Lo que hacen estas empresas entonces, es patrocinar a los grupos hegemónicos de economistas, surgidas de fundaciones y universidades que financian, para que mediante los medios de comunicación (donde destinan una cantidad ingente en publicidad, un factor de incidencia directa en el costo que se carga al precio final) dirijan la culpa de la suba de precios a factores externos a ellos.

De este modo el discurso instalado es el del ajuste, o en el siglo XXI, “austeridad”. La única receta es la reducción de salarios y del gasto público, contracción monetaria y frenar la demanda incentivada dese el Estado.

La cuestión de las obligaciones en moneda extranjera merece todo un análisis especial. En los países periféricos, cualquier proceso de industrialización requirió la importación constante de insumos, mientras que las exportaciones pueden bajar drásticamente por otros factores y esto provoca tensiones sobre el valor de la divisa, a lo que debe agregarse las obligaciones financieras. Este factor es determinante para comprender la inflación estructural de los países periféricos que, ante cada intento de desarrollo, padecen en algún momento el problema de la cotización de la divisa, cuya devaluación redunda en una suba de precios que implica una transferencia de riqueza descomunal en beneficio de los sectores más ricos.

Es en la concentración oligopólica donde radica el problema estructural. Un número demasiado pequeño de empresas define los aumentos de precios simplemente por el factor ganancia, y además, dispara presiones devaluatorias para incrementar descomunales transferencias de recursos en su beneficio.

La inversión en tecnología, la consolidación del mercado interno, la productividad y una tendencia hacia el pleno empleo son los elementos necesarios para cambiar el problema estructural.

Pero esto, claro está, tendrá una feroz resistencia de la vieja estructura, tal como podemos ver.

Números duros

En el caso argentino, pese al discurso hegemónico, el índice inflacionario (IPC para ser precisos) es comparativamente menor al de las últimas seis décadas. Desde 1955 la inflación no bajó del 12.3%. Entre 1965 y 1975 el promedio anual fue del 44.33%, con su pico en el “Rodrigazo” con el 182.8%.

La Dictadura Cívico-Militar (1976-1983), con salarios paralizados a fuerza de desapariciones, inusitado endeudamiento externo y cumplimiento a rajatablas del modelo neoliberal, la inflación tuvo un promedio anual del 249.7%, un 1997.6%

El gobierno de Raúl Alfonsín (1983-1989) reflejó un promedio del 799.55%, disparado especialmente por la hiperinflación de los dos últimos años, con 387.7% y 3079.5%, que determinaron la entrega anticipada de la presidencia.

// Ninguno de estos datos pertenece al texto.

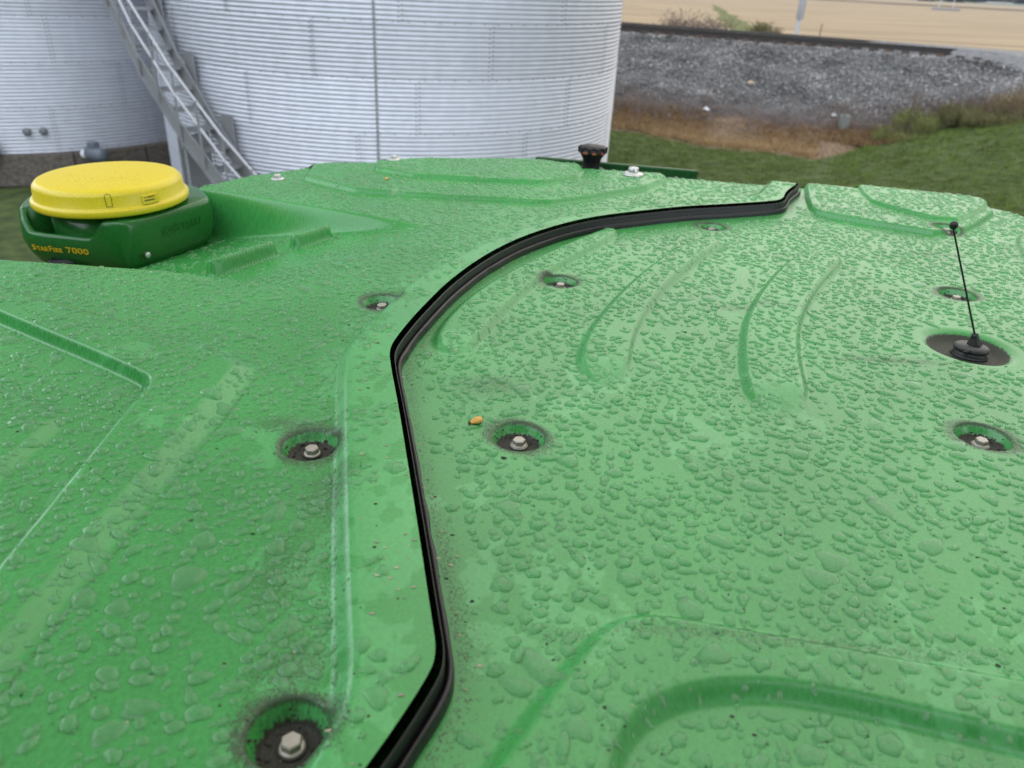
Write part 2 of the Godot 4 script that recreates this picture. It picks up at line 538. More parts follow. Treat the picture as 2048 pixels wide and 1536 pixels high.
func paint_panel(u0: float, left: bool) -> StandardMaterial3D:
	var S := 2048
	var n1 := FastNoiseLite.new()
	n1.seed = 11 if left else 12
	n1.frequency = 0.004
	n1.fractal_octaves = 5
	var a1 := n1.get_image(S, S).get_data()
	var n2 := FastNoiseLite.new()
	n2.seed = 21 if left else 22
	n2.frequency = 0.16
	n2.fractal_octaves = 2
	var a2 := n2.get_image(S, S).get_data()
	# which texels carry dirt and dark crease lines (0..255) and which a film of water
	var dirt := PackedByteArray()
	dirt.resize(S * S)
	var film := PackedByteArray()
	film.resize(S * S)
	var r2 := RandomNumberGenerator.new()
	r2.seed = 77 if left else 78
	var tx := func(x: float) -> float: return (x - u0) / 1.6 * S
	var ty := func(z: float) -> float: return (z + 1.95) / 2.0 * S
	for c in cups:
		if (c[3] == "L") != left:
			continue
		for k in 5200:
			var an := r2.randf() * TAU
			var rad: float = c[2] * (0.98 + absf(r2.randfn(0.0, 0.20)) * (1.0 + 0.5 * sin(an * 2.0 + c[0] * 40.0)))
			var px := int(tx.call(c[0] + cos(an) * rad))
			var py := int(ty.call(c[1] + sin(an) * rad))
			if px > 0 and py > 0 and px < S - 1 and py < S - 1:
				dirt[py * S + px] = maxi(dirt[py * S + px], r2.randi_range(30, 170))
		grime(dirt, S, tx.call(c[0]), ty.call(c[1]), c[2] / 1.6 * S, c[2] / 2.0 * S, a2, 1.0, 0.82, 1.45)
	if not left:
		grime(dirt, S, tx.call(antenna_at.x), ty.call(antenna_at.y), 0.055 / 1.6 * S, 0.055 / 2.0 * S, a2, 0.95, 0.90, 1.10)
	# brown crumbs washed up along the seal, and along the foot of the band on the left panel
	var path := resample(band_edge if left else seal_path, 0.0012)
	for i in path.size() - 1:
		var t := (path[i + 1] - path[i]).normalized()
		var o := Vector2(-t.y, t.x)
		if o.x < 0.0:
			o = -o
		if left:
			o = -o
		var thick := 0.5 + 0.5 * sin(i * 0.013) * sin(i * 0.0047 + 1.0)
		for k in (5 if left else 10):
			var d := absf(r2.randfn(0.0, 0.008)) * (0.5 + thick)
			var p := path[i] + o * (d + (0.003 if left else 0.0155))
			if r2.randf() < 0.9 * thick:
				var px := int(tx.call(p.x))
				var py := int(ty.call(p.y))
				if px > 0 and py > 0 and px < S - 1 and py < S - 1:
					dirt[py * S + px] = maxi(dirt[py * S + px], r2.randi_range(70, 190))
	# broken dark lines along the creases and the ridge foot of the moulding
	var creases := [[[0.142, -0.405], [0.25, -0.385], [0.45, -0.346], [0.70, -0.30], [1.0, -0.245]]]
	if left:
		creases = [[[-0.95, -1.05], [-0.665, -0.919], [-0.463, -0.832], [-0.33, -0.768], [-0.30, -0.748]], [[-0.370, -0.66], [-0.367, -0.62], [-0.355, -0.413], [-0.347, -0.20]], [[-0.755, -0.782], [-0.511, -0.668], [-0.455, -0.640], [-0.432, -0.622]], [[-0.271, -0.72], [-0.276, -0.60], [-0.291, -0.334], [-0.298, -0.15]]]
	for cr in creases:
		var line := resample(chaikin(pv(cr), 2, false), 0.0006)
		for i in line.size():
			var strong := 0.5 + 0.5 * sin(i * 0.011 + 1.3 * sin(i * 0.0037))
			for k in 2:
				var px := int(tx.call(line[i].x + r2.randfn(0.0, 0.0009)))
				var py := int(ty.call(line[i].y + r2.randfn(0.0, 0.0009)))
				if px > 0 and py > 0 and px < S - 1 and py < S - 1 and r2.randf() < 0.35 + 0.5 * strong:
					dirt[py * S + px] = maxi(dirt[py * S + px], r2.randi_range(50, 130))
	# thin smears of dust
	var smears := [[0.33, -1.02, 0.10, 0.02], [0.47, -0.87, 0.10, 0.012], [-0.02, -0.75, 0.05, 0.03], [0.20, -0.39, 0.18, 0.01], [0.75, -1.33, 0.12, 0.02]]
	if left:
		smears = [[-0.15, -0.52, 0.03, 0.05], [-0.16, -0.42, 0.03, 0.06], [-0.21, -0.63, 0.05, 0.02], [-0.13, -0.34, 0.03, 0.04]]
	for s in smears:
		for k in 2600:
			var px := int(tx.call(s[0] + r2.randfn(0.0, 1.0) * s[2] * 0.45))
			var py := int(ty.call(s[1] + r2.randfn(0.0, 1.0) * s[3] * 0.45))
			if px > 0 and py > 0 and px < S - 1 and py < S - 1:
				dirt[py * S + px] = maxi(dirt[py * S + px], r2.randi_range(30, 130))
	# films of water: soft-edged shapes cut by noise
	var pools := []
	if left:
		for i in range(8, band_edge.size() - 24):
			if i % 2 == 0:
				pools.append([(band_edge[i] * 0.55 + nearest(seal_path, band_edge[i]) * 0.45), 0.052, 0.66])
		pools.append([Vector2(-0.19, -0.76), 0.03, 0.75])
		pools.append([Vector2(-0.185, -0.86), 0.025, 0.7])
		pools.append([Vector2(-0.21, -0.60), 0.045, 0.7])
		pools.append([Vector2(-0.155, -0.43), 0.035, 0.6])
		pools.append([Vector2(-0.42, -0.75), 0.04, 0.55])
		pools.append([Vector2(-0.36, -0.52), 0.03, 0.55])
		pools.append([Vector2(-0.33, -0.62), 0.03, 0.55])
		pools.append([Vector2(-0.55, -0.33), 0.10, 0.5])
	else:
		pools = [[Vector2(0.098, -0.785), 0.040, 1.0], [Vector2(-0.065, -0.845), 0.034, 0.8], [Vector2(0.29, -0.755), 0.055, 0.6], [Vector2(0.305, -0.70), 0.04, 0.5], [Vector2(0.06, -0.72), 0.05, 0.5], [Vector2(0.03, -0.42), 0.08, 0.55], [Vector2(0.30, -0.37), 0.10, 0.5], [Vector2(0.40, -0.32), 0.12, 0.55], [Vector2(-0.05, -0.55), 0.05, 0.4], [Vector2(0.20, -0.66), 0.07, 0.5]]
	for p in pools:
		var cx: float = tx.call(p[0].x)
		var cy: float = ty.call(p[0].y)
		var rx: float = p[1] / 1.6 * S
		var ry: float = p[1] / 2.0 * S
		for y in range(maxi(0, int(cy - ry)), mini(S, int(cy + ry))):
			for x in range(maxi(0, int(cx - rx)), mini(S, int(cx + rx))):
				var d := Vector2((x - cx) / rx, (y - cy) / ry).length()
				var nn := a1[((y * 5) % S) * S + (x * 5) % S] / 255.0
				if d < 1.0 and nn * 1.3 > 1.0 - p[2] * 0.95 + 0.55 * d * d:
					film[y * S + x] = 1
	var rgb := PackedByteArray()
	rgb.resize(S * S * 3)
	var ro := PackedByteArray()
	ro.resize(S * S)
	var j := 0
	for i in S * S:
		var g := a1[i] * 0.0009 + a2[i] * 0.0009 + 0.16     # 0 .. about 0.74
		var k := 0.80 + g * 0.55
		var R := 58.0 * k + g * 14.0
		var G := 148.0 * k
		var B := 69.0 * k + g * 14.0
		var rough := 72.0 + (a2[i] - 128) * 0.18
		if film[i]:  # sky reflection of the water film painted in as lighter colour
			R = R + 16.0
			G = G + 13.0
			B = B + 17.0
			rough = 66.0
		var d := dirt[i]
		if d:
			var f := d / 255.0
			var s := 0.55 + a2[(i * 7) % (S * S)] / 255.0 * 0.9
			R = lerpf(R, 36.0 * s, f)
			G = lerpf(G, 25.0 * s, f)
			B = lerpf(B, 21.0 * s, f)
			rough = lerpf(rough, 190.0 + (a2[(i * 5) % (S * S)] - 128) * 0.5, f)
		rgb[j] = int(R)
		rgb[j + 1] = int(G)
		rgb[j + 2] = int(B)
		ro[i] = int(rough)
		j += 3
	var m := mat(Color.WHITE, 1.0)
	m.albedo_texture = ImageTexture.create_from_image(Image.create_from_data(S, S, false, Image.FORMAT_RGB8, rgb))
	m.roughness_texture = ImageTexture.create_from_image(Image.create_from_data(S, S, false, Image.FORMAT_L8, ro))
	m.roughness_texture_channel = BaseMaterial3D.TEXTURE_CHANNEL_RED
	m.texture_repeat = false
	m.metallic_specular = 0.55
	return m

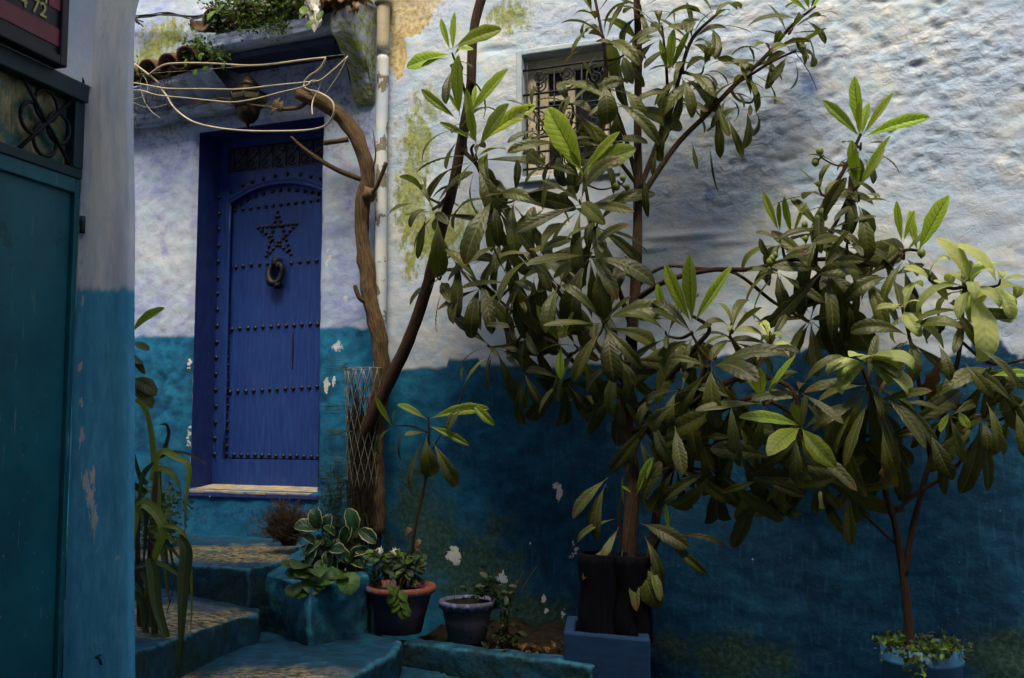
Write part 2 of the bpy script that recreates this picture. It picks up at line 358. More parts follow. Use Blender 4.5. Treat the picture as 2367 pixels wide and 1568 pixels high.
def edge_round(s, z, a, b, c, d, w_=.03):
    ds = np.maximum(np.maximum(a - s, s - b), 0); dz = np.maximum(np.maximum(c - z, z - d), 0)
    return np.clip(1 - np.sqrt(ds ** 2 + dz ** 2) / w_, 0, 1)
def wall_disp(s, z):
    m = sstep(sz(1380, 800)[0], sz(1750, 800)[0], s)
    zl = sz(2100, 440)[1]
    up = sstep(zl - .12, zl + .10, z + .05 * pn(s * 3, z * 3, 9))
    lump = 1 - worley(s * 15 + .5 * fbm(s * 8, z * 8, 2, 3), z * 21 + .5 * fbm(s * 8, z * 8, 2, 4), 2)
    lump2 = 1 - worley(s * 7.5, z * 11 + .4 * pn(s * 5, z * 5, 8), 12)
    patch = .55 + .9 * fbm(s * 2.2, z * 2.2, 3, 31)
    pits = -np.clip(fbm(s * 9, z * 14, 3, 77) - .16, 0, 1) * .035
    d = .012 * fbm(s * 1.1, z * 1.1, 3, 1)
    d = d + m * (up * (np.clip(patch, .15, 1.2) * (.016 * lump + .004 * lump2) + pits) + (1 - up) * (.008 * fbm(s * 5, z * 9, 4, 22) + .005 * lump2))
    d = d + (1 - m) * (.006 * fbm(s * 4.5, z * 4.5, 4, 41) + np.where(s > SPIPE, .004, .006) * fbm(s * 16, z * 16, 3, 51))
    d = d + rough_l(s, z) * .03 * fbm(s * 9, z * 9, 4, 61) + ridge(s, z) * .012
    d = d - .02 * np.maximum(edge_round(s, z, DS0, DS1, DZB, DZT), edge_round(s, z, WS0, WS1, WZB, WZT, .012))
    d = d - .02 * ochre(s, z)
    return d
def posW(s, z, d):
    e = np.array(E1); n = np.array(NN); return np.array(P0)[None] + s[:, None] * e + d[:, None] * n + z[:, None] * np.array([0, 0, 1.0])
def axis(lo, hi, step, cuts):
    pts = [lo] + [c for c in sorted(cuts) if lo < c < hi] + [hi]; out = []
    for a, b in zip(pts[:-1], pts[1:]): out += list(np.linspace(a, b, max(2, int((b - a) / step) + 1))[:-1])
    return np.array(out + [hi])
S = np.concatenate([axis(SL, SPIPE, .014, [DS0, DS1])[:-1], axis(SPIPE, SR, .0115, [WS0, WS1])])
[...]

La década menemista arroja una inflación del 242.85% anual, incluyendo el 2314% de su primer año de gestión en 1990. Si se contabilizan sólo los años de la convertibilidad, donde la deuda externa se disparó para financiar la ficción de la paridad cambiaria, y un incremento inédito en los índices de pobreza e indigencia, el promedio arrojaría 12.72%.

El breve gobierno de Fernando De la Rúa fue el único que registró deflación. Nada para enorgullecerse, teniendo en cuenta de que la pobreza alcanzó al 54% de los argentinos y más del 25% estaba desocupada y aprobó, mediante sobornos, una ley de flexibilización laboral impensada hasta entonces. En 2002, con el mandato interino de Eduardo Duhalde, una brutal devaluación asimétrica, en beneficio de las corporaciones, arrojó una suba del 25.9%

El kirchnerismo cumplió 10 años en el gobierno, con índices récord de crecimiento e inclusión social. Reabrió las paritarias y recompuso el mercado interno. La inflación promedio 2003-2013 (este último, estimado), es del 9.39%, más de tres puntos por debajo de la que arrojó la convertibilidad. Si se toman en cuenta los índices de IPC elaborados por la oposición y las consultoras privadas, que impugnan los índices oficiales desde la intervención del INDEC en 2007, la misma sería del 18.48% interanual. Esa elaboración privada, que estima un aumento al doble que la cifra oficial, se sigue ubicando por debajo de los acuerdos salariales de las paritarias cerradas cada año y, estando unos seis puntos por encima del promedio de la convertibilidad, se da en un escenario del mayor desendeudamiento de la historia y una  reducción del desempleo al 7%.